The video and the song are about the time “when you are seventeen years old / And the answer to any question / Comes,” about a time of endless and inevitable happiness: “I close my eyes / And I see twenty-five years ago, / How happiness simply, without obstacles / Finds us.” Here’s what Oblomov told Novaya Gazeta about making the video:

“In the video, my friends and I are recording the first songs by our group, Cheboza, in the studio in Rostov-on-Don in 2000. These are people who are dear to my heart, with whom I started my musical journey, people without whom I would not have become what I became. It was captured on film because Ilya Filippov (one of us, he is sometimes present on screen and shot the footage) got a video camera somewhere. The tape lay in the closet for twenty-one years and was put to good use in ‘Youth,’ which I dedicated to my friends. After the video was made, I sent the link to it to the people in it asking them to film themselves watching it for the first time. I think it turned out great.”

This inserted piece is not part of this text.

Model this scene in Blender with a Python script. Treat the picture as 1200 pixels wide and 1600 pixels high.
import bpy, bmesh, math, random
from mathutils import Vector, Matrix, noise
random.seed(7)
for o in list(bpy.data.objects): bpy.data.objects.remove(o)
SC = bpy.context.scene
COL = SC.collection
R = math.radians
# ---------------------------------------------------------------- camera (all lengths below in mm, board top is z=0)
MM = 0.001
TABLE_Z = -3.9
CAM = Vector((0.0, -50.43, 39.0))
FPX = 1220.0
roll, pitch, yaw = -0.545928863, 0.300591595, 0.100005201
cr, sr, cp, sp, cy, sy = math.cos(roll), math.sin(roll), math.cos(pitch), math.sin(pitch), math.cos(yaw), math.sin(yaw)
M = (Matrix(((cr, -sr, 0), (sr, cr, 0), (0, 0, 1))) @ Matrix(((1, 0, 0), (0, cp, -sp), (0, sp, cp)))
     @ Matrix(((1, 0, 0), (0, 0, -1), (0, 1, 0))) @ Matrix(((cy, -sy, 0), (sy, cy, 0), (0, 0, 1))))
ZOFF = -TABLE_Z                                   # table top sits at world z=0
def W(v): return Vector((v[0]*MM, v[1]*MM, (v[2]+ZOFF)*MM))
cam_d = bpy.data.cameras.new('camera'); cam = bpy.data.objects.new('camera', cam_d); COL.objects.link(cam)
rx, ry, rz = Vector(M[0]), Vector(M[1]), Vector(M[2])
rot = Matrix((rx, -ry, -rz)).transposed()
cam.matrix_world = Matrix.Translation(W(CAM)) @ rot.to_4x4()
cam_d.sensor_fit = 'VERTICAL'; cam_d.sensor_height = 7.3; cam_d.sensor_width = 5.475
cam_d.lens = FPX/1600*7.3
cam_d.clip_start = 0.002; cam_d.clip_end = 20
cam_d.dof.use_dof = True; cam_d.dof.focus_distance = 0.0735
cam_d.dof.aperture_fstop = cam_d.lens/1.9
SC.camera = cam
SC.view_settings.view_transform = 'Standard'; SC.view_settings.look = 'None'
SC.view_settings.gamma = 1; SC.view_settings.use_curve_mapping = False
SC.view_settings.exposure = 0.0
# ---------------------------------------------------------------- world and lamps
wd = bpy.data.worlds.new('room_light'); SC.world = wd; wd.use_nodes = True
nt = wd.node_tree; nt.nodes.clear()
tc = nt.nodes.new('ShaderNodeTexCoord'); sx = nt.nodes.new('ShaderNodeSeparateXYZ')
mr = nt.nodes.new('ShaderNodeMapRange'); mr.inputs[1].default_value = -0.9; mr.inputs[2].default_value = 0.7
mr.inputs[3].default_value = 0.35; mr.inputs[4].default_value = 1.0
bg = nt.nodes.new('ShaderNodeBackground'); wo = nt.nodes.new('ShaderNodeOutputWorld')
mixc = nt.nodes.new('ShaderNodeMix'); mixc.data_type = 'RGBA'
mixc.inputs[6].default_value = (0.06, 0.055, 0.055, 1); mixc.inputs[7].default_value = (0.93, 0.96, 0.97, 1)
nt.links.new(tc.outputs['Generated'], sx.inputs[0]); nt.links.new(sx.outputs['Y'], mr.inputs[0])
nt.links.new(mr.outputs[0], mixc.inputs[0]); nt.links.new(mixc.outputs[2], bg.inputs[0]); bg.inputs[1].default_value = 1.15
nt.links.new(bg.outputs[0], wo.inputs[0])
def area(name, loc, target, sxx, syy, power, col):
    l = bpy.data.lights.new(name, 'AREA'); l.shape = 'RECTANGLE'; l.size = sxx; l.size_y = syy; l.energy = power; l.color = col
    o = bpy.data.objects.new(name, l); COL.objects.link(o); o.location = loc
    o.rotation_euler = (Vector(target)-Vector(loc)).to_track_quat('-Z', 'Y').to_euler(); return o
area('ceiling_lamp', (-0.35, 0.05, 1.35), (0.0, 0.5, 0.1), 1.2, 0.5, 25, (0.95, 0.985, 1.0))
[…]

The magic of the shoot is incredible. The band members are all young, happy, and silly, and there is light and love in their eyes. When you again feel the urge to write on social networks that Vasya Oblomov is a spiteful person, says nasty things about everyone, doesn’t like people, and mocks the Motherland and its underpinning, just watch “Youth” and take those words back.

Amen, “Sailor Girl”

Although the Moscow band with the strange name Amen has been playing for several years, it is virtually an underground band and not involved in big-time show business. That’s a pity, because their strange and not very typically Russian mix of post-punk, electronica and garage rock, sporting clever, non-linear lyrics, would wow listeners. Amen are crooked, melodic, and brazen and sing about people like us. Amidst all the current clean-cut artists, fawning, servicing and entertaining their audiences, Amen are a big lungful of pure oxygen.

Not only is this song, “Sailor Girl,” good. The entire album Amen put out this year, Let It Be So, is good. You can listen to the whole thing on YouTube

I also recommend the video for “Don’t Get Hung Up,” a kind of locker room exercise in Schopenhauer, an amazing mix of street corner braggadocio and a profound understanding of the foundations of being.

Amen, “Don’t Get Hung Up”

“Sailor Girl” is urban art song in a form that is comprehensible and interesting to current twenty-somethings. The story is simple: the singer’s pal has gone missing and sends a letter: “A sailor girl has carried me away.” You’re living in the urban jungle when suddenly you fall into another world.

The video, featuring crazy dancing in sweatpants, was shot at the Event Theater by director Yurate Shunyavichute. And it is really an event. It is not so often that artists with their own aesthetic and their own voice emerge in our country.